Oil slips below $98 after climbing to 2014 high
The price of oil slipped below $98 a barrel on Friday, backing off the 2014 peak it hit in the previous session on signs of stronger recoveries in the U.S. and Japan.
By early afternoon in Europe,
benchmark U.S. crude for March delivery was down 43 cents to $97.80 in
electronic trading on the New York Mercantile Exchange. On Thursday, the Nymex
contract gained 87 cents to settle at $98.23, the highest close of the year.

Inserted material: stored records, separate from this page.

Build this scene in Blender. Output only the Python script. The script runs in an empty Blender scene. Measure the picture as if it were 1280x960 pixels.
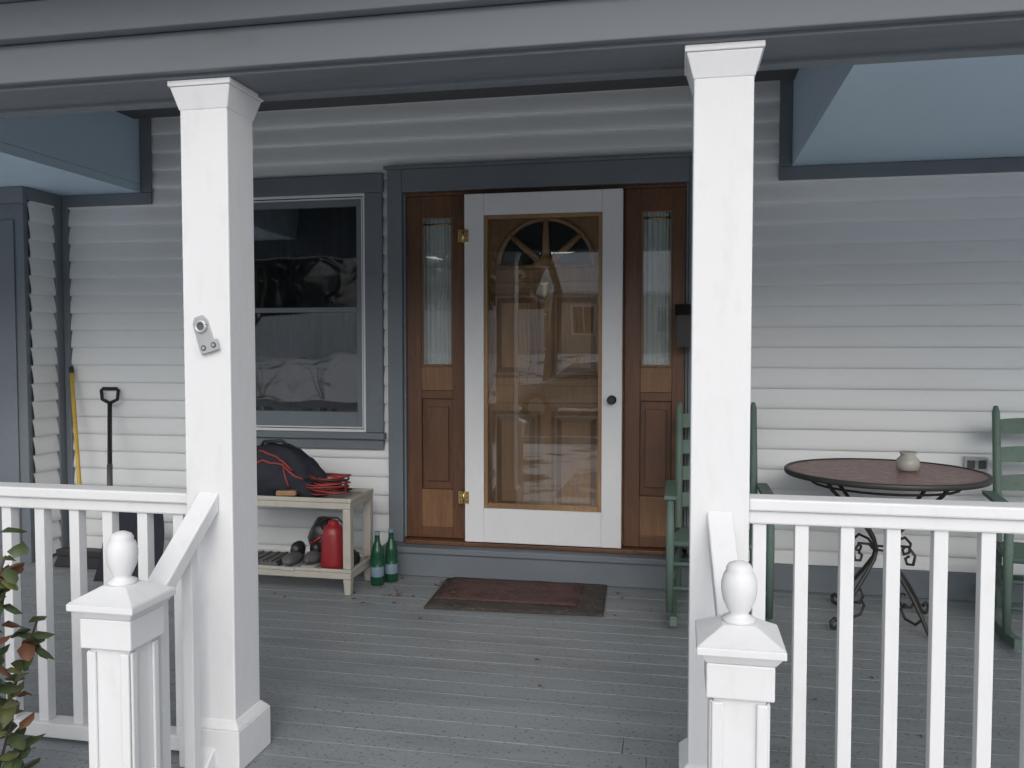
import bpy, bmesh, math, random
from mathutils import Matrix, Vector, noise
random.seed(7)
S=bpy.context.scene
S.view_settings.view_transform='Standard'
try: S.view_settings.look='None'
except Exception: pass
S.view_settings.exposure=0

# ---------------------------------------------------------------- materials
def newmat(name):
    m=bpy.data.materials.new(name); m.use_nodes=True
    nt=m.node_tree; b=nt.nodes['Principled BSDF']
    return m,nt,b
def N(nt,t,**k):
    n=nt.nodes.new(t)
    for a,v in k.items(): setattr(n,a,v)
    return n
def coords(nt,scale=(1,1,1)):
    tc=N(nt,'ShaderNodeTexCoord'); mp=N(nt,'ShaderNodeMapping')
    mp.inputs['Scale'].default_value=scale
    nt.links.new(tc.outputs['Object'],mp.inputs['Vector'])
    return mp.outputs['Vector']
def noisetex(nt,vec,scale,detail=3,rough=.55,dist=0):
    n=N(nt,'ShaderNodeTexNoise'); n.inputs['Scale'].default_value=scale
    n.inputs['Detail'].default_value=min(detail,3); n.inputs['Roughness'].default_value=rough
    n.inputs['Distortion'].default_value=dist
    nt.links.new(vec,n.inputs['Vector']); return n.outputs['Fac']
def ramp(nt,fac,stops):
    r=N(nt,'ShaderNodeValToRGB'); e=r.color_ramp.elements
    while len(e)<len(stops): e.new(.5)
    for i,(p,c) in enumerate(stops):
        e[i].position=p; e[i].color=(c[0],c[1],c[2],1) if not isinstance(c,(int,float)) else (c,c,c,1)
    nt.links.new(fac,r.inputs['Fac']); return r.outputs['Color']
def mix(nt,a,b,fac,mode='MIX'):
    m=N(nt,'ShaderNodeMix',data_type='RGBA',blend_type=mode)
    for sock,v in ((m.inputs['Factor'],fac),(m.inputs['A'],a),(m.inputs['B'],b)):
        if isinstance(v,(int,float)): sock.default_value=v
        elif isinstance(v,tuple): sock.default_value=(v[0],v[1],v[2],1)
        else: nt.links.new(v,sock)
    return m.outputs['Result']
def bump(nt,b,h,strength=.3,dist=.005):
    n=N(nt,'ShaderNodeBump'); n.inputs['Strength'].default_value=strength
    n.inputs['Distance'].default_value=dist
    nt.links.new(h,n.inputs['Height']); nt.links.new(n.outputs['Normal'],b.inputs['Normal'])
def paint(name,col,rough=.5,var=.12,dirt=(.25,.22,.18),dirtamt=.25,scale=3,stretch=(1,1,1),bs=.25,bscale=60,spec=.4,nobump=False):
    m,nt,b=newmat(name); v=coords(nt,stretch)
    a=noisetex(nt,v,scale,0,.6)
    c=mix(nt,tuple(x*(1-var) for x in col),tuple(min(1,x*(1+var)) for x in col),a)
    d=noisetex(nt,v,scale*4,3,.7)
    dm=ramp(nt,d,[(.54,0),(.74,dirtamt)])
    c=mix(nt,c,tuple(x*y*2 for x,y in zip(col,dirt)),dm)
    nt.links.new(c,b.inputs['Base Color'])
    b.inputs['Roughness'].default_value=rough
    b.inputs['Specular IOR Level'].default_value=spec
    if not nobump: bump(nt,b,noisetex(nt,v,bscale,1,.6),bs,.003)
    return m
def simple(name,col,rough=.5,metal=0,bs=0,bscale=80,var=.15):
    m,nt,b=newmat(name); v=coords(nt)
    a=noisetex(nt,v,12,1)
    nt.links.new(mix(nt,tuple(x*(1-var) for x in col),tuple(min(1,x*(1+var)) for x in col),a),b.inputs['Base Color'])
    b.inputs['Roughness'].default_value=rough; b.inputs['Metallic'].default_value=metal
    if bs: bump(nt,b,noisetex(nt,v,bscale,1),bs,.002)
    return m
def wood(name,c1,c2,rough=.42,stretch=(14,14,1.2)):
    m,nt,b=newmat(name); v=coords(nt,stretch)
    a=noisetex(nt,v,2.2,3,.65,1.0)
    g=noisetex(nt,v,9,2,.7)
    c=mix(nt,c1,c2,ramp(nt,a,[(.3,0),(.7,1)]))
    c=mix(nt,c,tuple(x*.45 for x in c1),ramp(nt,g,[(.55,0),(.75,.6)]))
    big=noisetex(nt,coords(nt),1.7,0)
    c=mix(nt,c,tuple(x*.6 for x in c1),ramp(nt,big,[(.42,0),(.7,.7)]))
    nt.links.new(c,b.inputs['Base Color']); b.inputs['Roughness'].default_value=rough
    return m
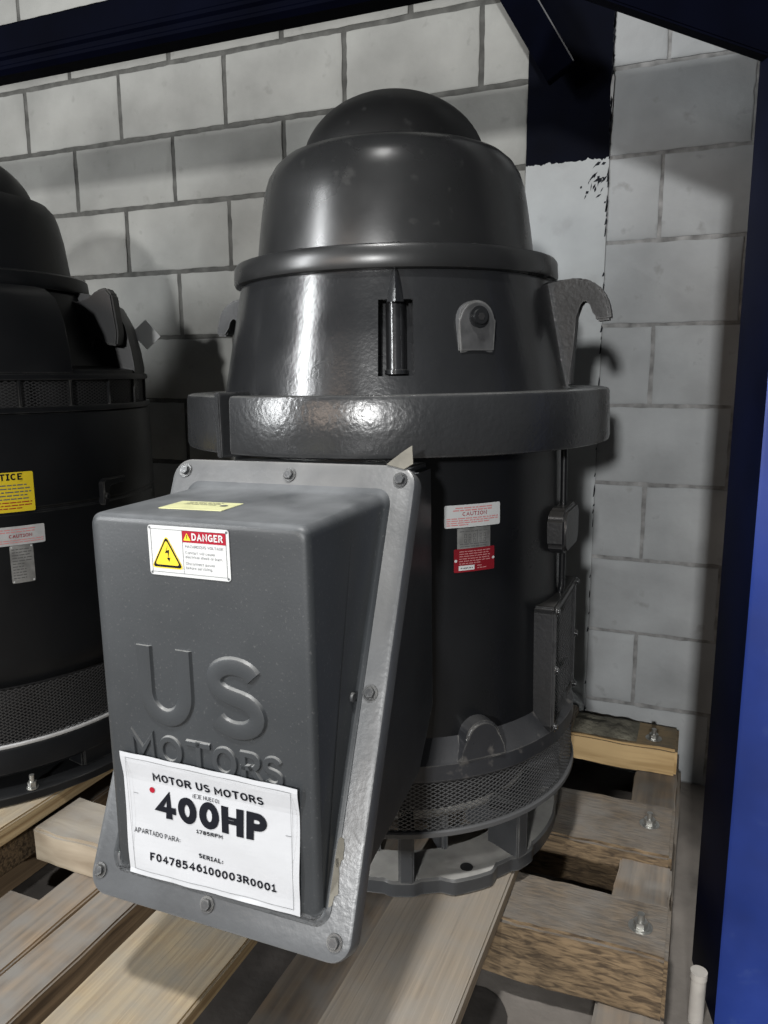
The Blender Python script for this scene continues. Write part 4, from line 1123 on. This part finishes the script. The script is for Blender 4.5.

Japan reported that factory output
rose in December and the consumer price index rose 0.4 percent in 2013, the
first increase in five years, further evidence the world's third-largest
economy is gaining strength.
News the U.S. economy grew at a 3.2
percent annualized rate in the last quarter thanks to stronger consumer
spending has reaffirmed expectations that 2014 will be the best year since the
recession ended 4 1/2 years ago.
A stronger dollar also weighed on oil
prices, making commodities like crude priced in dollars more expensive for
traders using other currencies. The euro was down to $1.3531 on Friday from
1.3552 late Thursday in New York.
Brent crude, used to set prices for
international varieties of crude, was down 70 cents to $107.25 a barrel on the
ICE Futures exchange in London.
The spread between the Nymex and Brent
contracts has dropped below $10 for the first time since early November.
"For as long as the cold snap
continues in the U.S., the trend toward a falling price gap is likely to
continue," said analysts at Commerzbank in Frankfurt in a note to clients.
Extremely cold weather in the U.S. has
pushed up demand for heating oil this winter, tightening supplies of distillate
fuels, including heating oil, to about a fifth below five-year averages.
Heating oil futures have gained 10 cents since Jan. 14.
Forecasts for milder temperatures,
however, have pushed natural gas prices sharply lower after they rose earlier
this week to levels last seen four years back.
In other energy futures trading in New
York:
- Wholesale gasoline retreated 0.39
cent to $2.6704 a gallon.
- Heating oil futures were down 0.31
cent to $3.0244 a gallon.
- Natural gas futures lost 14 cents to $4.871 per 1,000 cubic feet.